• _Raw data_
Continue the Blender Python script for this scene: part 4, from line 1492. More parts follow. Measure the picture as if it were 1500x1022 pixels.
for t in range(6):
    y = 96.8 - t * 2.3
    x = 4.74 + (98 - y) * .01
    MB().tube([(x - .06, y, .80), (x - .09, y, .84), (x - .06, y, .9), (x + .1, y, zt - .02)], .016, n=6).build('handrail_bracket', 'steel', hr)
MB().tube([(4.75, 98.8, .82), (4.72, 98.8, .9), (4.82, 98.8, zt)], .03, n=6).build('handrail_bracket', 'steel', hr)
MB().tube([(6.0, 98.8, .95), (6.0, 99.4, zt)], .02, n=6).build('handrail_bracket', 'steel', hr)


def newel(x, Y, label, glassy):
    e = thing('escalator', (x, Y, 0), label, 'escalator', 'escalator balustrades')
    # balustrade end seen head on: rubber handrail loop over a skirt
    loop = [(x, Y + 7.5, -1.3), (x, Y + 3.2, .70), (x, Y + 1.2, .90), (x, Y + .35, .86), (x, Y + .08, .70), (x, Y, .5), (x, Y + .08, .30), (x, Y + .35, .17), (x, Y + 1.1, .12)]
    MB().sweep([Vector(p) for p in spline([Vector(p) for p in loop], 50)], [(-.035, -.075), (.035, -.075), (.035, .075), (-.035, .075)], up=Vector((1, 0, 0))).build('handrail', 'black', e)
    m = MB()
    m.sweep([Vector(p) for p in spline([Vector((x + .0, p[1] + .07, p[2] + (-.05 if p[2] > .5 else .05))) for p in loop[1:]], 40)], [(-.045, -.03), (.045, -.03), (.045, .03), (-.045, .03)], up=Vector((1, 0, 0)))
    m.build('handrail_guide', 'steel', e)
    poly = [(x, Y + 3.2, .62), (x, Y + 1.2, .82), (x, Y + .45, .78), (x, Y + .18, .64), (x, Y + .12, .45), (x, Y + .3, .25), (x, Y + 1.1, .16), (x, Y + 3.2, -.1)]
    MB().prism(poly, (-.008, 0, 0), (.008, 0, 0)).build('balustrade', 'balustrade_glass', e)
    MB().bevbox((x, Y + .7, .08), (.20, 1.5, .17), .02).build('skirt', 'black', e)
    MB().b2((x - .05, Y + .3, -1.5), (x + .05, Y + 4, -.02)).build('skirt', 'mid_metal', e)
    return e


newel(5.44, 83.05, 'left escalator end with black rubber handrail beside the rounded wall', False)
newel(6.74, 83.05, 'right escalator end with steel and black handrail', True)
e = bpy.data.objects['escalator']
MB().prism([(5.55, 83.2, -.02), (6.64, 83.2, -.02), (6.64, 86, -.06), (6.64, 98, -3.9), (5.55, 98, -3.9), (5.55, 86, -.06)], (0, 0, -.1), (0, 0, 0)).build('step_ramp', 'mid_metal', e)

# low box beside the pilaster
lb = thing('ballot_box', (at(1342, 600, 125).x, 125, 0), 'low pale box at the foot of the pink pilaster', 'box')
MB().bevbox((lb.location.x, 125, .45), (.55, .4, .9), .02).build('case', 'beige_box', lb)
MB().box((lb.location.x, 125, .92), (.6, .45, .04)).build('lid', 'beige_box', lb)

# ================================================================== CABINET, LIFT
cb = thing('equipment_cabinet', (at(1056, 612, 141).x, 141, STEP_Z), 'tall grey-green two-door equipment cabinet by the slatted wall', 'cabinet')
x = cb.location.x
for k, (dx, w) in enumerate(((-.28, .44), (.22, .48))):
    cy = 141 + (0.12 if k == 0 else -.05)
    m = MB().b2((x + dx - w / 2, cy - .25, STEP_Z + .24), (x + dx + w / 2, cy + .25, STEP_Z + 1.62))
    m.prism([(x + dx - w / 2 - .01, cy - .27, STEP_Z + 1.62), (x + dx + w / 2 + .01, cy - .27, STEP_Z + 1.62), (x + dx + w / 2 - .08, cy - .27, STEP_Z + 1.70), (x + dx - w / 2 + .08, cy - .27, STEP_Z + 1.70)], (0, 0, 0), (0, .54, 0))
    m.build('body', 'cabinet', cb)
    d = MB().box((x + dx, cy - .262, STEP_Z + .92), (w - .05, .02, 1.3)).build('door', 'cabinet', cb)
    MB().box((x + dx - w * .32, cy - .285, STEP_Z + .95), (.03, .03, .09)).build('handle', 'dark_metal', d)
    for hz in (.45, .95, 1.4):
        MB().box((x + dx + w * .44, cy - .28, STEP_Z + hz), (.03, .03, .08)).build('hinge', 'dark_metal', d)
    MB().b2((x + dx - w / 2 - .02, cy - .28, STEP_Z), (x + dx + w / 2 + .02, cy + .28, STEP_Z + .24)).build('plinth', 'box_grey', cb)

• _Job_
Type out the full listing again, exactly as given.

• _Written response_
Continue the Blender Python script for this scene: part 4, from line 1492. More parts follow. Measure the picture as if it were 1500x1022 pixels.
for t in range(6):
    y = 96.8 - t * 2.3
    x = 4.74 + (98 - y) * .01
    MB().tube([(x - .06, y, .80), (x - .09, y, .84), (x - .06, y, .9), (x + .1, y, zt - .02)], .016, n=6).build('handrail_bracket', 'steel', hr)
MB().tube([(4.75, 98.8, .82), (4.72, 98.8, .9), (4.82, 98.8, zt)], .03, n=6).build('handrail_bracket', 'steel', hr)
MB().tube([(6.0, 98.8, .95), (6.0, 99.4, zt)], .02, n=6).build('handrail_bracket', 'steel', hr)


def newel(x, Y, label, glassy):
    e = thing('escalator', (x, Y, 0), label, 'escalator', 'escalator balustrades')
    # balustrade end seen head on: rubber handrail loop over a skirt
    loop = [(x, Y + 7.5, -1.3), (x, Y + 3.2, .70), (x, Y + 1.2, .90), (x, Y + .35, .86), (x, Y + .08, .70), (x, Y, .5), (x, Y + .08, .30), (x, Y + .35, .17), (x, Y + 1.1, .12)]
    MB().sweep([Vector(p) for p in spline([Vector(p) for p in loop], 50)], [(-.035, -.075), (.035, -.075), (.035, .075), (-.035, .075)], up=Vector((1, 0, 0))).build('handrail', 'black', e)
    m = MB()
    m.sweep([Vector(p) for p in spline([Vector((x + .0, p[1] + .07, p[2] + (-.05 if p[2] > .5 else .05))) for p in loop[1:]], 40)], [(-.045, -.03), (.045, -.03), (.045, .03), (-.045, .03)], up=Vector((1, 0, 0)))
    m.build('handrail_guide', 'steel', e)
    poly = [(x, Y + 3.2, .62), (x, Y + 1.2, .82), (x, Y + .45, .78), (x, Y + .18, .64), (x, Y + .12, .45), (x, Y + .3, .25), (x, Y + 1.1, .16), (x, Y + 3.2, -.1)]
    MB().prism(poly, (-.008, 0, 0), (.008, 0, 0)).build('balustrade', 'balustrade_glass', e)
    MB().bevbox((x, Y + .7, .08), (.20, 1.5, .17), .02).build('skirt', 'black', e)
    MB().b2((x - .05, Y + .3, -1.5), (x + .05, Y + 4, -.02)).build('skirt', 'mid_metal', e)
    return e


newel(5.44, 83.05, 'left escalator end with black rubber handrail beside the rounded wall', False)
newel(6.74, 83.05, 'right escalator end with steel and black handrail', True)
e = bpy.data.objects['escalator']
MB().prism([(5.55, 83.2, -.02), (6.64, 83.2, -.02), (6.64, 86, -.06), (6.64, 98, -3.9), (5.55, 98, -3.9), (5.55, 86, -.06)], (0, 0, -.1), (0, 0, 0)).build('step_ramp', 'mid_metal', e)

# low box beside the pilaster
lb = thing('ballot_box', (at(1342, 600, 125).x, 125, 0), 'low pale box at the foot of the pink pilaster', 'box')
MB().bevbox((lb.location.x, 125, .45), (.55, .4, .9), .02).build('case', 'beige_box', lb)
MB().box((lb.location.x, 125, .92), (.6, .45, .04)).build('lid', 'beige_box', lb)

# ================================================================== CABINET, LIFT
cb = thing('equipment_cabinet', (at(1056, 612, 141).x, 141, STEP_Z), 'tall grey-green two-door equipment cabinet by the slatted wall', 'cabinet')
x = cb.location.x
for k, (dx, w) in enumerate(((-.28, .44), (.22, .48))):
    cy = 141 + (0.12 if k == 0 else -.05)
    m = MB().b2((x + dx - w / 2, cy - .25, STEP_Z + .24), (x + dx + w / 2, cy + .25, STEP_Z + 1.62))
    m.prism([(x + dx - w / 2 - .01, cy - .27, STEP_Z + 1.62), (x + dx + w / 2 + .01, cy - .27, STEP_Z + 1.62), (x + dx + w / 2 - .08, cy - .27, STEP_Z + 1.70), (x + dx - w / 2 + .08, cy - .27, STEP_Z + 1.70)], (0, 0, 0), (0, .54, 0))
    m.build('body', 'cabinet', cb)
    d = MB().box((x + dx, cy - .262, STEP_Z + .92), (w - .05, .02, 1.3)).build('door', 'cabinet', cb)
    MB().box((x + dx - w * .32, cy - .285, STEP_Z + .95), (.03, .03, .09)).build('handle', 'dark_metal', d)
    for hz in (.45, .95, 1.4):
        MB().box((x + dx + w * .44, cy - .28, STEP_Z + hz), (.03, .03, .08)).build('hinge', 'dark_metal', d)
    MB().b2((x + dx - w / 2 - .02, cy - .28, STEP_Z), (x + dx + w / 2 + .02, cy + .28, STEP_Z + .24)).build('plinth', 'box_grey', cb)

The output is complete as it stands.